Mexico: Impunity High as Femicide Memorial Remembers Victims

  • A man stands next to red shoes used for a performance to denounce violence against women organized by Amnesty International during International Women's Day in Gijon.

    A man stands next to red shoes used for a performance to denounce violence against women organized by Amnesty International during International Women's Day in Gijon. | Photo: Reuters

Published 15 March 2016
Opinion

According to a new study, 150 women were killed in the Mexican state of Quintana Roo and 269 young women were disappeared.

A traveling installation of red shoes on violence against women made a stop in the state of Quintana Roo, whose women’s shelter was recently closed down, while a new report shows that only 1 percent of cases of sexual violence against women is actually investigated by police across Mexico.

Mexican artist Elina Chauvet originally conceived of the piece as a way of shedding light on gender-related violence in Ciudad Juarez, Chihuahua — the red shoes representing the missing women. ‘Red shoes’ has also inspired reproductions in Ecuador, the United States, Italy and Spain.

The Women’s Attention Center, CIAM, in Quintana Roo replicated the piece this week with dozens of shoes, all donated and painted red, in front of three public sites.

RELATEDMexico: 7 Femicides Each Day, 63 Percent of Women Face Gender Violence

Last week, two women were killed in the southeastern state, and a total of 150 women since 2012. State government requested that the federal government issue a statewide alert of gender-based violence.

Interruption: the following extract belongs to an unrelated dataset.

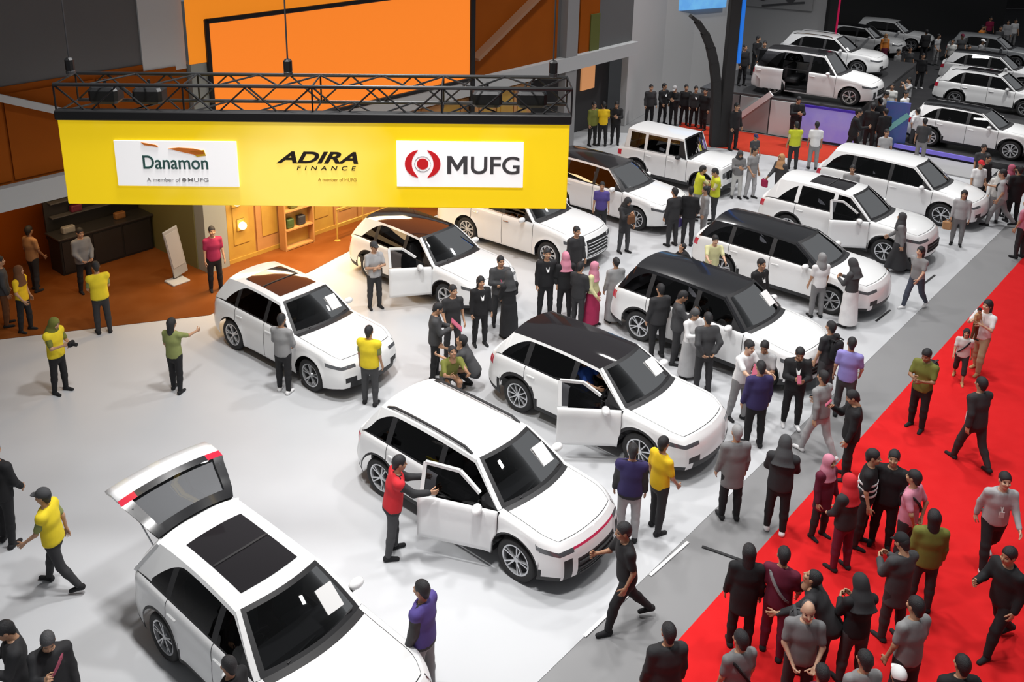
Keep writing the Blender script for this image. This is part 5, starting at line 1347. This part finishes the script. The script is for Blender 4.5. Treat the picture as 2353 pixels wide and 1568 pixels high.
P_(5.11, 12.72, 70, 'hold', 'woman in black jacket with white shoes at the red carpet edge', top='jacket', tc='dark', bc='black', shoe='white', hair='hijab', hc='charcoal', h=1.72)
P_(2.33, 10.71, -170, 'stride', 'man in black striding left in front of the red-stripe car', top='tee', tc='black', bc='black', shoe='black', h=1.76, sk=1)
P_(2.48, 8.87, 100, 'stand', 'man in black jacket at the bottom edge on the carpet border', top='jacket', tc='dark', bc='dark', h=1.72)
P_(3.86, 10.34, 80, 'stand', 'long-haired woman in black dress on the carpet near its edge', top='coat', tc='black', bc='black', hair='long', h=1.64)
P_(4.28, 10.22, 60, 'stand2', 'man in maroon shirt with his back to the camera in the crowd', tc='maroon', bc='maroon', h=1.7, extras=['sling:grey'])
P_(3.34, 8.85, 110, 'stand', 'person in grey tee with black shoulder strap at the bottom edge', tc='midgrey', bc='dark', hair='short', hc='black', h=1.64, extras=['sling:black'])
P_(4.26, 9.28, -100, 'front', 'bald man in grey shirt facing the camera at the bottom edge', tc='midgrey', bc='dark', hair='bald', hc='charcoal', sk=2, h=1.72, extras=['backpack:charcoal'])
P_(4.84, 9.84, 150, 'lean', 'person in dark jacket bending forward in the crowd on carpet', top='jacket', tc='dark', bc='dark', h=1.66)
P_(5.14, 9.74, 100, 'hold', 'woman in black top with black headscarf in the crowd centre', top='long', tc='black', bc='charcoal', hair='hijab', hc='dark', h=1.66)
P_(5.59, 9.27, 110, 'stand', 'big man in grey tee seen from behind at the bottom', tc='grey', bc='dark', h=1.76, sk=0)
P_(5.83, 11.87, 120, 'front', 'woman in red headscarf and black jacket in the carpet crowd', top='jacket', tc='dark', bc='maroon', hair='hijab', hc='red', h=1.64)
P_(6.35, 12.41, -30, 'stand', 'man in black and white striped shirt in the carpet crowd', tc='black', bc='dark', h=1.72, extras=['stripe:white'])
P_(6.68, 12.39, -120, 'stand', 'man in black wearing glasses behind the striped shirt', top='jacket', tc='black', bc='black', h=1.72)
P_(6.80, 11.93, 130, 'back', 'man in pink shirt with a shoulder strap on the red carpet', tc='pink', bc='dark', h=1.68, extras=['sling:dark'])
P_(6.68, 11.07, 80, 'stand', 'woman with long black hair and olive jacket on the red carpet', top='jacket', tc='olive', bc='dark', hair='long', h=1.64)
P_(6.01, 10.49, 110, 'hold', 'person in charcoal coat with a black cap in the crowd', top='coat', tc='charcoal', bc='dark', hair='cap', hc='black', h=1.68)
P_(7.39, 10.33, -160, 'stride', 'person in black clothes striding left at the right edge of carpet', top='jacket', tc='black', bc='black', h=1.72)
P_(5.77, 8.48, 90, 'stand', 'black-haired head at the bottom edge on bare red carpet', top='jacket', tc='black', bc='black', h=1.66)
P_(4.68, 8.54, 100, 'stand', 'man in grey striped shirt at the bottom edge of crowd', tc='grey', bc='dark', h=1.66, extras=['stripe:offwhite'])
P_(4.99, 8.36, 80, 'stand', 'person in white cap at the very bottom of the crowd', tc='lightgrey', bc='dark', hair='cap', hc='white', h=1.6)
P_(4.14, 8.40, 90, 'stand', 'dark-haired person at the bottom edge left of the striped shirt', top='jacket', tc='maroon', bc='dark', h=1.6)
P_(5.77, 12.59, -60, 'stand', 'woman in pink headscarf and maroon coat at the carpet edge', top='coat', tc='maroon', bc='dark', bot='trousers', hair='hijab', hc='pink', h=1.5)
P_(5.42, 34.95, 90, 'front', 'person in yellow shirt and black trousers far behind the banner end', tc='yellow', bc='black')
P_(5.94, 35.14, -100, 'hold', 'person in black beside the yellow shirt far behind the banner', top='jacket', tc='black', bc='black')
P_(5.03, 34.94, -60, 'stand', 'person in dark olive clothes standing in the dark booth opening', top='jacket', tc='olive', bc='black')
P_(7.81, 38.04, -80, 'stand', 'leftmost black-clad visitor in front of the tall grey wall', top='jacket', tc='dark', bc='black')
P_(8.40, 38.27, -60, 'stand2', 'second black-clad visitor from left before the tall grey wall', top='jacket', tc='black', bc='black', extras=['collar:white'])
P_(8.79, 37.93, -120, 'hold', 'third black-clad visitor from left before the tall grey wall', top='jacket', tc='black', bc='black', hair='cap', hc='lightgrey')
P_(9.28, 38.08, -90, 'stand', 'fourth black-clad visitor from left before the tall grey wall', top='jacket', tc='black', bc='black')
P_(9.62, 37.81, -90, 'stand', 'fifth black-clad visitor from left before the tall grey wall', top='jacket', tc='dark', bc='black', extras=['collar:white'])
P_(9.92, 37.40, -140, 'stand2', 'rightmost black-clad visitor before the tall grey wall', top='jacket', tc='black', bc='black')
P_(10.26, 36.49, -100, 'stand', 'black-clad man standing left of the tall black arch post', top='jacket', tc='black', bc='black')
P_(10.36, 34.47, -60, 'stand', 'tall black-clad man standing on carpet right of the arch post', top='jacket', tc='black', bc='black', h=1.8)
P_(8.96, 28.97, -90, 'hold', 'woman in grey patterned top before the nose of the off-roader', top='long', tc='midgrey', bc='offwhite', hair='hijab', hc='charcoal', h=1.6)
P_(9.42, 28.98, -60, 'stand2', 'man in grey shirt and pale trousers beside the off-roader nose', tc='grey', bc='lightgrey')
P_(10.32, 31.77, -70, 'stand', 'child in charcoal clothes with a blue cap on the grey floor', tc='charcoal', bc='midgrey', hair='cap', hc='navy', h=1.35)
P_(10.17, 28.45, -150, 'walk', 'woman in dark patterned dress walking left behind the sunroof car', top='coat', tc='charcoal', bc='dark', hair='hijab', hc='tan', h=1.66, extras=['bag:magenta:dark red bag carried by the woman in dark patterned dress'])
P_(11.86, 32.15, 90, 'stand', 'person in lime safety vest standing at the far red carpet', tc='cream', vest='lime', bc='dark')
P_(12.59, 32.16, 80, 'stand', 'man in white shirt and grey trousers at the far red carpet', top='tee', tc='white', bc='grey')
P_(12.96, 35.29, -90, 'hold', 'tall black-clad figure standing against the stage front', top='jacket', tc='black', bc='black', h=1.9)
P_(14.44, 33.42, -20, 'stride', 'tall black-clad figure striding past the blue stage panel', top='jacket', tc='black', bc='black', h=1.95)
P_(15.49, 34.40, 60, 'stand', 'black-clad visitor leaning near the front wheel of the stage van', top='jacket', tc='black', bc='black', h=1.85)
P_(11.87, 27.14, -120, 'stand', 'man with yellow scarf and grey shirt behind the sunroof car', tc='grey', bc='dark', extras=['lanyard:lime'], h=1.68)
P_(14.69, 31.31, -90, 'stand', 'person in pale grey clothes behind the long white roof', tc='lightgrey', bc='grey', h=1.68)
P_(17.91, 37.03, -60, 'stand', 'man in white shirt behind the rear of the platform sedan', top='long', tc='white', bc='offwhite', h=1.72)
P_(16.71, 32.77, 60, 'stand2', 'man in charcoal shirt standing at the rear wheel of the platform sedan', tc='charcoal', bc='grey')
P_(17.31, 34.61, 120, 'hips', 'person in white blouse and dark trousers by the blue standee', tc='white', bc='charcoal', h=1.62)
P_(16.18, 27.91, -90, 'stand', 'person in red cap behind the white car bonnet', tc='white', bc='dark', hair='cap', hc='red', h=1.62)
P_(16.58, 28.30, -60, 'stand', 'person in black jacket behind the white car bonnet', top='jacket', tc='black', bc='black', h=1.7)
P_(16.28, 26.96, -120, 'stand', 'woman in white headscarf at the right edge behind the striding man', top='long', tc='offwhite', bc='lightgrey', hair='hijab', hc='offwhite', h=1.6)
P_(16.89, 27.47, -60, 'stand', 'woman in rose headscarf and pale coat at the right edge', top='coat', tc='lightgrey', bc='dark', hair='hijab', hc='rose', h=1.62)
P_(16.83, 26.93, 90, 'stand', 'person in black coat at the right edge below the far sedan', top='coat', tc='black', bc='black', h=1.75)
P_(17.14, 29.57, -90, 'stand', 'visitor in charcoal shirt between the far sedan and the crowd', tc='charcoal', bc='black', h=1.66)
P_(11.77, 38.83, -70, 'stand', 'left black-clad visitor on the stage beside the white estate', top='jacket', tc='black', bc='black', z=1.55)
P_(12.96, 40.98, -60, 'stand2', 'middle black-clad visitor on the stage beside the white estate', top='jacket', tc='black', bc='black', z=1.55)
P_(12.87, 39.69, -110, 'stand', 'right black-clad visitor on the stage beside the white estate', top='jacket', tc='dark', bc='black', z=1.55)
P_(17.13, 37.10, -60, 'hold', 'visitor in grey shirt crowding the nose of the stage van', tc='grey', bc='dark')
P_(18.01, 38.49, -120, 'stand', 'visitor in white tee crowding the nose of the stage van', tc='offwhite', bc='dark')
P_(19.32, 39.76, 180, 'cam', 'visitor in pale shirt with raised arms near the stage van', tc='lightgrey', bc='black')
P_(16.38, 35.80, 100, 'stand', 'black-clad visitor in front of the stage van nose', top='jacket', tc='black', bc='black')
P_(15.90, 34.18, 90, 'stand2', 'second black-clad visitor in front of the stage van nose', top='jacket', tc='black', bc='black')
P_(23.36, 51.58, -90, 'stand', 'woman in long orange dress and rose skirt in the far crowd', top='coat', tc='orange', bot='skirt', bc='maroon', hair='hijab', hc='tan', h=1.6)
P_(21.78, 46.46, -60, 'stand', 'person in grey shirt right of the orange dress', tc='grey', bc='midgrey')
P_(22.65, 47.08, -90, 'stand', 'person in dark shirt in the far crowd beneath the white bumper', tc='charcoal', bc='black')
P_(25.74, 51.91, 90, 'stand', 'tall black-clad man at the far white bonnet', top='jacket', tc='black', bc='black', h=1.8)
P_(22.50, 45.34, -90, 'stand', 'black-clad visitor with white shoes in the far aisle', top='jacket', tc='black', bc='black', shoe='white')
P_(26.01, 51.09, -60, 'stand2', 'person in pale grey shirt and grey trousers in the far aisle', tc='lightgrey', bc='grey')
P_(25.99, 49.46, -120, 'stand', 'person in white patterned top in the far aisle', tc='offwhite', bc='charcoal')
P_(27.35, 51.14, -90, 'stand', 'person in maroon cap and dark shirt in the far aisle', tc='charcoal', bc='black', hair='cap', hc='maroon')
P_(26.01, 47.80, -90, 'stand', 'person in mid grey shirt at the right of the far aisle', tc='midgrey', bc='dark')
P_(27.59, 49.51, -60, 'stand', 'person in white cap behind the dark far car', tc='grey', bc='dark', hair='cap', hc='white')
P_(30.05, 54.19, -60, 'stand', 'person in orange and red shirt in the farthest crowd', tc='orange', bc='magenta')
P_(32.35, 57.59, -90, 'stand', 'person in bright pink shirt in the farthest crowd', tc='magenta', bc='dark')
P_(30.96, 53.92, -90, 'stand', 'person in dark grey with pink bag in the farthest crowd', tc='charcoal', bc='grey')
P_(32.69, 56.23, -120, 'stand', 'person in light grey jacket under the red pole', top='jacket', tc='lightgrey', bc='grey')
P_(33.43, 56.77, -90, 'stand', 'person in white shirt at the far right under the red pole', tc='white', bc='grey')
P_(24.17, 42.24, -90, 'stand', 'person in pink headscarf between two far white cars', top='long', tc='rose', bc='dark', hair='hijab', hc='pink', h=1.6)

“We see that violence is still increasing,” CIAM-Cancún director Paola Feregrino told Cimacnoticias. “Since the CIAM shelter closed, in which we treated about 150 women every month, we don’t know where these women are and where they could receive the comprehensive service that we gave them in the shelter.”

RELATEDMexican State Issues 'Gender Alert' to Address Femicide

Femicides are considered homicide under state law.

About one percent of sexual aggressors are indicted in Mexico, according to a study released Monday by the Executive Commission for the Care of Victims. Public servants only report half of the cases, of which 40 percent are committed against minors under 15.